## WHAT TO PRODUCE:
Select the lines of the records containing the word "this" and list them.

## ROWS:
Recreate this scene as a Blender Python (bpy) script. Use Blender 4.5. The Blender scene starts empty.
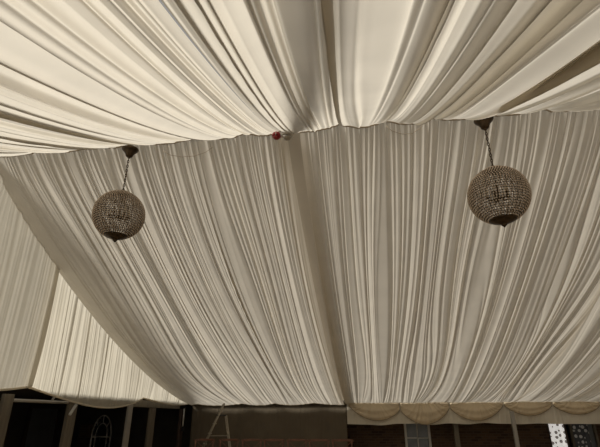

--

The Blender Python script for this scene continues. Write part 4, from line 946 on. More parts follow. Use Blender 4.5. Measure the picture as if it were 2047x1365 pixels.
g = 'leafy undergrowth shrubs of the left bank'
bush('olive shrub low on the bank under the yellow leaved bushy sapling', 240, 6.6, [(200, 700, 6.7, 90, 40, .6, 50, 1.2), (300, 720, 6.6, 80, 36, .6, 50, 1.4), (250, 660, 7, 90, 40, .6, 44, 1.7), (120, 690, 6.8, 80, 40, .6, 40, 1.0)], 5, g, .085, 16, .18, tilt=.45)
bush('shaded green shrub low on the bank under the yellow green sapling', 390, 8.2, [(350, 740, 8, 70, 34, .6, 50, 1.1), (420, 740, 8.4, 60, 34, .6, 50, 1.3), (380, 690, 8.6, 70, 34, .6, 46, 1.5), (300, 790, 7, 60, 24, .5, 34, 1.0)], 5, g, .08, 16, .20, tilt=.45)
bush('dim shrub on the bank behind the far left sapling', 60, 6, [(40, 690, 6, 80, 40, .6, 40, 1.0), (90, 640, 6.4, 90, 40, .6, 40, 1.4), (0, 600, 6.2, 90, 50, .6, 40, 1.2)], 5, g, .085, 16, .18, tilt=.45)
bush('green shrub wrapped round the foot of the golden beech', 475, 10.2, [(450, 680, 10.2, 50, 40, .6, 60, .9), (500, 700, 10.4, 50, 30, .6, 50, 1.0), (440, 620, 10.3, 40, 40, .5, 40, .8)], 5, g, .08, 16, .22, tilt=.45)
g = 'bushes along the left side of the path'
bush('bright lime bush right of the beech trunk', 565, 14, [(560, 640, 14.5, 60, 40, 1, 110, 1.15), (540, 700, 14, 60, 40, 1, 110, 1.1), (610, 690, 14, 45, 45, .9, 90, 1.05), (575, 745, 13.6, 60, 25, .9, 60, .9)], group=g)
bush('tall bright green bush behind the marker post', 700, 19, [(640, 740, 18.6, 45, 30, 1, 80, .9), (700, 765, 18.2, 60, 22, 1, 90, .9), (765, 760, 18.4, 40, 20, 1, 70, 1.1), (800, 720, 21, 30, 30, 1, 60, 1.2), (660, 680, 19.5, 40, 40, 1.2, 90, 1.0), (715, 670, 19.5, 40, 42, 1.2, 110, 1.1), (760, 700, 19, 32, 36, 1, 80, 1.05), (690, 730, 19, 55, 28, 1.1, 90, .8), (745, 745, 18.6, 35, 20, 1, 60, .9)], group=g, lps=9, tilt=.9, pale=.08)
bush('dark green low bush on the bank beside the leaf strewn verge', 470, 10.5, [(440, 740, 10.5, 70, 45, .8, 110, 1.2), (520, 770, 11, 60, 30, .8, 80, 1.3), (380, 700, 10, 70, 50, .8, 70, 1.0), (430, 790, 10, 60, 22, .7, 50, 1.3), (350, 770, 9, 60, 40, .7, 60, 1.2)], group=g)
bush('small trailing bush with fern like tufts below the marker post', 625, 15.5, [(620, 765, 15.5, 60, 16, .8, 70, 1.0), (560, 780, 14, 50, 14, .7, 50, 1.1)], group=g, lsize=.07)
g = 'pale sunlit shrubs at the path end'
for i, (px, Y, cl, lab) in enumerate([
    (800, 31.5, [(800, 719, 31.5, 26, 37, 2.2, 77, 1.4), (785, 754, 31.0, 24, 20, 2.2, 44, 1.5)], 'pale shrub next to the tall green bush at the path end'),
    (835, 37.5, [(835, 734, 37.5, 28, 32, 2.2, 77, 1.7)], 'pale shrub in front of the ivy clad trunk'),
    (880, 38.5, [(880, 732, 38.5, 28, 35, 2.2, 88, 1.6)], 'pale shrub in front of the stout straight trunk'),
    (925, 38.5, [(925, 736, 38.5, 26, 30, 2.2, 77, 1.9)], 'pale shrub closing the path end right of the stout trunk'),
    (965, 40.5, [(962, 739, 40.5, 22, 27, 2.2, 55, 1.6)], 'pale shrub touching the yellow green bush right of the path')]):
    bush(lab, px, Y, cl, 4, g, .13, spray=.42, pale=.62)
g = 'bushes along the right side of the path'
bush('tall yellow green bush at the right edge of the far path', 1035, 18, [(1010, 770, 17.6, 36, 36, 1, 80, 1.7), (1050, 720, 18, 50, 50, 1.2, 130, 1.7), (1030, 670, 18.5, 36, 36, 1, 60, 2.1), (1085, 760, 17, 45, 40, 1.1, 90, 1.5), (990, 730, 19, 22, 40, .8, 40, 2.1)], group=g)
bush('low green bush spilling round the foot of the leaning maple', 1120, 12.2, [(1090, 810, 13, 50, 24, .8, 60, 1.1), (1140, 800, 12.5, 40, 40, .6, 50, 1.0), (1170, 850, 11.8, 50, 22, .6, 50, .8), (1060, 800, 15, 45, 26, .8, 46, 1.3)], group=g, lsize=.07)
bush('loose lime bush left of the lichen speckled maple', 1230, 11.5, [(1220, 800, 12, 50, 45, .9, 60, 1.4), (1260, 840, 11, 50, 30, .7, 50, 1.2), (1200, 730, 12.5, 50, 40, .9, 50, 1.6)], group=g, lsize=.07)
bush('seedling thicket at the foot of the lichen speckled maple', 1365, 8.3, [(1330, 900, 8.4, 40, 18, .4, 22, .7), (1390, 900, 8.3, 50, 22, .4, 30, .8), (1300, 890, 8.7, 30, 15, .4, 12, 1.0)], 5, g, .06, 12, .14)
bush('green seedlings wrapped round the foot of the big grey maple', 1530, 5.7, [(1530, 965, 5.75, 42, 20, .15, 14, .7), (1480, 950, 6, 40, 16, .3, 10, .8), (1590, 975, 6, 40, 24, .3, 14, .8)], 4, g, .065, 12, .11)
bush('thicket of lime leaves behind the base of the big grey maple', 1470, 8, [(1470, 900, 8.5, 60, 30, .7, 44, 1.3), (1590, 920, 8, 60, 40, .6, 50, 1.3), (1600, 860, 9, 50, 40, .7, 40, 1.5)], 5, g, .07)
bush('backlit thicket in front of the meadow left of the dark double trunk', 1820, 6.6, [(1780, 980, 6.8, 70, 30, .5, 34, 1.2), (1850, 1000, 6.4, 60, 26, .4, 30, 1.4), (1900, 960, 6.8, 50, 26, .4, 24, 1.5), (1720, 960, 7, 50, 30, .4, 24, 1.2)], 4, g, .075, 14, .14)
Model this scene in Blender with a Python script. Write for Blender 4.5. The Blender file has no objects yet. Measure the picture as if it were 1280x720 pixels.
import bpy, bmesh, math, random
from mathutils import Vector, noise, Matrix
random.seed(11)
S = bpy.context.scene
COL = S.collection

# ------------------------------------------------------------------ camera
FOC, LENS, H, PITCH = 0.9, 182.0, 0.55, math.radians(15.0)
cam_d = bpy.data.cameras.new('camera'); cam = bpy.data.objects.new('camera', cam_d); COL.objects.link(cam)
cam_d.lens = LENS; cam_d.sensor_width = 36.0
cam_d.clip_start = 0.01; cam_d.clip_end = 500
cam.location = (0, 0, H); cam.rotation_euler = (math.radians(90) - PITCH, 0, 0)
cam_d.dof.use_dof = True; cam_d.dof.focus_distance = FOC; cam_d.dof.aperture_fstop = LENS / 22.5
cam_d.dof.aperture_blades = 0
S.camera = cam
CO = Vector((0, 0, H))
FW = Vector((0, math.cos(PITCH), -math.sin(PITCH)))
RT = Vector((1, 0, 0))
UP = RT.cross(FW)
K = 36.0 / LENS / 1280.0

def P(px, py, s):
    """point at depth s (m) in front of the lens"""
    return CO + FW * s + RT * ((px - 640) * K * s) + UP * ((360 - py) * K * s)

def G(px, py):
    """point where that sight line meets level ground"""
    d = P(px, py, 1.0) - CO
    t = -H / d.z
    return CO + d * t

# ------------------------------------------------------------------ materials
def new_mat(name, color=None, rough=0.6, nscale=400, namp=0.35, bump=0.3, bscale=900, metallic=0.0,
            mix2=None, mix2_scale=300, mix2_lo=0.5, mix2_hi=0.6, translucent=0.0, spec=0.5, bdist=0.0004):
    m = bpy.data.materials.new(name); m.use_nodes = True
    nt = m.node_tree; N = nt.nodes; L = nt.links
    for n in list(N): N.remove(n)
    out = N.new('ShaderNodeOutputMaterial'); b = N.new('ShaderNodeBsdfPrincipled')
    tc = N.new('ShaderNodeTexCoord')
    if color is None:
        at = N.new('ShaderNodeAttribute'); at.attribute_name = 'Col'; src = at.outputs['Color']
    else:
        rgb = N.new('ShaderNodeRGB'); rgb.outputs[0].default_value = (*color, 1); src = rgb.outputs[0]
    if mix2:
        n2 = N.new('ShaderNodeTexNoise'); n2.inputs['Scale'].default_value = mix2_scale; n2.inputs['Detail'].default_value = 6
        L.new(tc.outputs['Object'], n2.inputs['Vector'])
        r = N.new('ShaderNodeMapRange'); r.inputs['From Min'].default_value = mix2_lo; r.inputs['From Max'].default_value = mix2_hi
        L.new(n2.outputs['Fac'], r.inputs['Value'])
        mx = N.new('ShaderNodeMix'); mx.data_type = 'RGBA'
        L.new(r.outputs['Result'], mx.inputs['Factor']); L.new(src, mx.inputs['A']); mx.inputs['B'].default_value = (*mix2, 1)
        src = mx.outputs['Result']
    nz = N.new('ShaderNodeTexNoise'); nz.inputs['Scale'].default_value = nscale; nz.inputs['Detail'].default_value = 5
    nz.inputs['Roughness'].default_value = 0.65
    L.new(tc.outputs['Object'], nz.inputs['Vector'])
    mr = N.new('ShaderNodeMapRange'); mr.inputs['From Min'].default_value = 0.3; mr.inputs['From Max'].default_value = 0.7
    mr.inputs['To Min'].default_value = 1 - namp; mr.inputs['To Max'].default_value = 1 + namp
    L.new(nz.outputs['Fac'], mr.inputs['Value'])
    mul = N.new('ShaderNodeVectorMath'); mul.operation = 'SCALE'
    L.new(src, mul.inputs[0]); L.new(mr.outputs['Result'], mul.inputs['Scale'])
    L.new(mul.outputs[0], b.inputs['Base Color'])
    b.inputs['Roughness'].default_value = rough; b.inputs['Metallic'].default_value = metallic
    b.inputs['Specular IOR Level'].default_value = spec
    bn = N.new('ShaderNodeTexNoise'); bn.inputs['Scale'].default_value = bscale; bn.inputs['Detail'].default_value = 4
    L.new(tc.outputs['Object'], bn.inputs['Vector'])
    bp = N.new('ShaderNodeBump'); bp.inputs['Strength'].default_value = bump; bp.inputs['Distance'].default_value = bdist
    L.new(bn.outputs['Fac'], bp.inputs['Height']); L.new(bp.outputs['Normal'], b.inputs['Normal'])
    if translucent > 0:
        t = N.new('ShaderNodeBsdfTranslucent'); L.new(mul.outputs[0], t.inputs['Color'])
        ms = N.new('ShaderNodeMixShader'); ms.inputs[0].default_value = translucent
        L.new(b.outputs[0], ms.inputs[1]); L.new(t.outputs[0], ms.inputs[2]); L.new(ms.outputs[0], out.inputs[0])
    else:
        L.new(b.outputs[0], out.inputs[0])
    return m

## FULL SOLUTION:
Recreate this scene as a Blender Python (bpy) script. Use Blender 4.5. The Blender scene starts empty.
The Blender Python script for this scene continues. Write part 4, from line 946 on. More parts follow. Use Blender 4.5. Measure the picture as if it were 2047x1365 pixels.
Model this scene in Blender with a Python script. Write for Blender 4.5. The Blender file has no objects yet. Measure the picture as if it were 1280x720 pixels.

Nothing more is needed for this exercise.